College of Engineering News Room
Ossie Douglas Awarded NASA Space Technology Research Graduate Fellowship
Ossie Douglas, a third-year doctoral student in the Department of Mechanical Engineering, has been awarded a prestigious NASA Space Technology Research Graduate Opportunities (NSTRGO) fellowship. The award, valued at up to $80,000 annually, will allow Douglas to study “Spin manipulation in phase-engineered monolayer Janus TMDCs for low power device operation in extreme environments.” This project seeks to advance the field of quantum spintronics for practical applications on future long-term, deep space exploration missions, and will enable Douglas to work alongside NASA scientists through visiting technologist experiences as he works toward his PhD.

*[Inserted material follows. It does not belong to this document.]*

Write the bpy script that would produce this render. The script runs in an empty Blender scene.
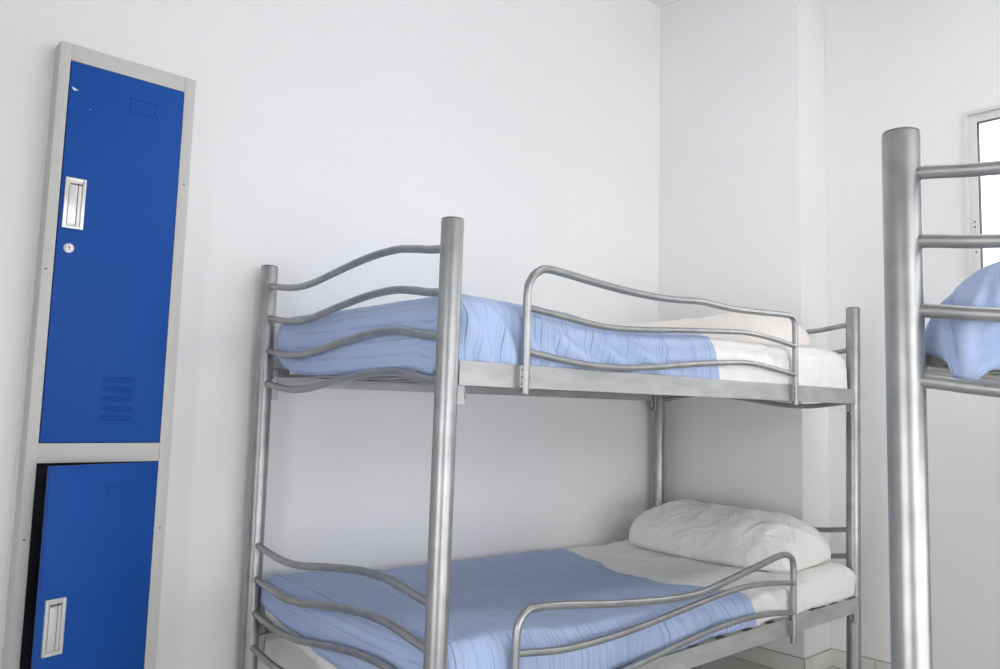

The goal of NASA Space Technology Graduate Research Opportunities (NSTGRO) is to support U.S. citizen and permanent resident graduate students who show significant potential to contribute to NASA’s goal of creating innovative new space technologies for our nation’s science, exploration, and economic future. With this award, Douglas is the fifth College of Engineering student or graduate to receive a NASA Space Technology Research Fellowship.
Douglas is advised by Department of Mechanical Engineering Assistant Professor Michael Cai Wang, who is principal investigator of the Nanomechanics, Nanomaterials, Nanomaterials, Nanomanufacturing Laboratory (NM3L).
“Receiving this award will enable Ossie to pursue high-risk, high-reward research into the synthesis of atomically-thin, asymmetric 2D materials that have interesting quantum properties such as Rashba spin splitting, by leveraging the ultra-high vacuum molecular beam epitaxy techniques that we are developing in our group,” Wang said.
Douglas has served as a departmental teaching assistant and received support from the GEM Consortium Fellowship, University Graduate Fellowship, NSF FGLSAMP Bridge to the Doctorate Fellowship Activity, and the Alfred P. Sloan Foundation University of Exemplary Mentoring (UCEM) graduate scholarship. Throughout the doctoral program, Douglas has benfited from research training at the USF Nanotechnology Research & Education Center (NREC). This support has lead to one coauthored journal paper in Advanced Electronic Materials, a conference paper, and presentations at national meetings. His career goals are to become a professor and make impactful contributions in 2D materials as an innovator and mentor of students from diverse backgrounds.